Este apego tan marcado por nuestras opiniones resulta curioso, o al menos así me lo parece, porque por más que la expliquemos como el resultado de un proceso identitario como el que a grandes rasgos he venido describiendo, la intensidad con la cual nos apegamos a  nuestras creencias suele contrastar mucho con la fragilidad de las razones a las que invocamos, y podemos invocar, para tenerlas. Pues, ¿qué es, al final del día, tan obviamente verdadero como para justificar tanta obstinación? ¿Cuáles son esas inexpugnables certezas? Por mucho que se las aprecie, no se puede afirmar seriamente que sean las ciencias quienes nos ofrecen tal cosa. Las proposiciones de la ciencia natural son corregibles a la luz de la experiencia, y en este sentido, nada hay en ciencia que no esté abierto, en menor o mayor grado, a un escrutinio posible. Esto, por supuesto, no significa que haya algo malo en ella. La ciencia nos provee las mejores herramientas de las que disponemos para examinar el mundo que nos rodea, y el acervo de proposiciones que nos ofrecen satisfacen los criterios más exigentes que tenemos para determinar la verdad. Pero esto no implica en ningún modo que una creencia que haya satisfecho estos criterios tenga que ser verdadera, pues estos criterios pueden resultar, a la luz de nueva evidencia, inadecuados (como el criterio determinista en física cuántica) o insuficientes (como el criterio mecanicista de Newton). El mundo nos puede reservar todavía muchas sorpresas, y éstas pueden no colaborar (como lo han hecho en el pasado) con nuestra empresa científica.

Así pues, si no podemos estar del todo ciertos de que las proposiciones de las ciencias sean verdaderas, ¿qué podremos afirmar, sin ruborizarnos, que sí lo es? ¿Qué certezas podemos ofrecer en teoría política, economía, religión–esto es, en las áreas de la especulación humana en las que la inversión personal suele ser mayor? ¡Y qué curioso que, pese a ser más grande la incertidumbre que pesa sobre este tipo de creencias, nos aferremos de tal manera a ellas! Es tan marcada esta oposición, que se puede incluso sugerir (no sin cierta malicia) la existencia de una relación inversa entre el grado de justificación y el de inversión personal con los que solemos creer lo que creemos.
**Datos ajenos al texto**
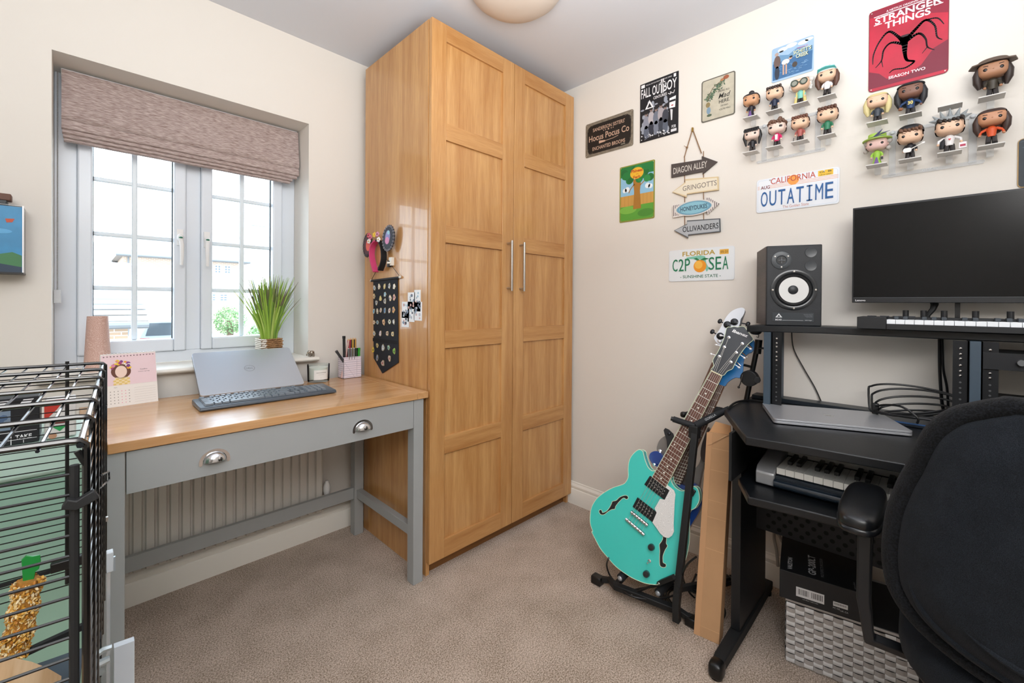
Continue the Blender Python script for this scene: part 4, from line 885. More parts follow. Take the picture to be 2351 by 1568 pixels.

Al parecer, no nos destacamos por ser muy buenos apostadores epistémicos.

J.S. Mill, en su clásico ‘Sobre la libertad’, advierte que cultivar un ambiente de tolerancia hacia las opiniones ajenas es algo benéfico para el florecimiento del saber y para el incremento del bienestar que va ligado a éste. Pero más allá de esto, lo que nos convence de la conveniencia de adoptar una actitud más relajada con respecto a nuestras creencias es, según Mill, el simple reconocimiento de que «la especie humana no es infalible; que sus verdades no son generalmente más que medias verdades, en la mayor parte de los casos; […] que la diversidad de opiniones no es un mal sino un bien, por lo menos mientras la humanidad no sea capaz de reconocer los diversos aspectos de la verdad […]». Esta observación sobre la naturaleza de nuestro conocimiento encapsula, creo, un poderoso argumento a favor de la liberalidad con la que debemos abordar las divergencias de opinión, y nos muestra que la tolerancia no se funda (o no primeramente) en la importancia que pueden llegar a tener nuestras nuestras creencias (o nosotros mismos en virtud de tenerlas), sino en la incertidumbre que les es inherente. Creer, y en particular creer saber, no es lo mismo que saber. Y creer muy intensamente, tampoco.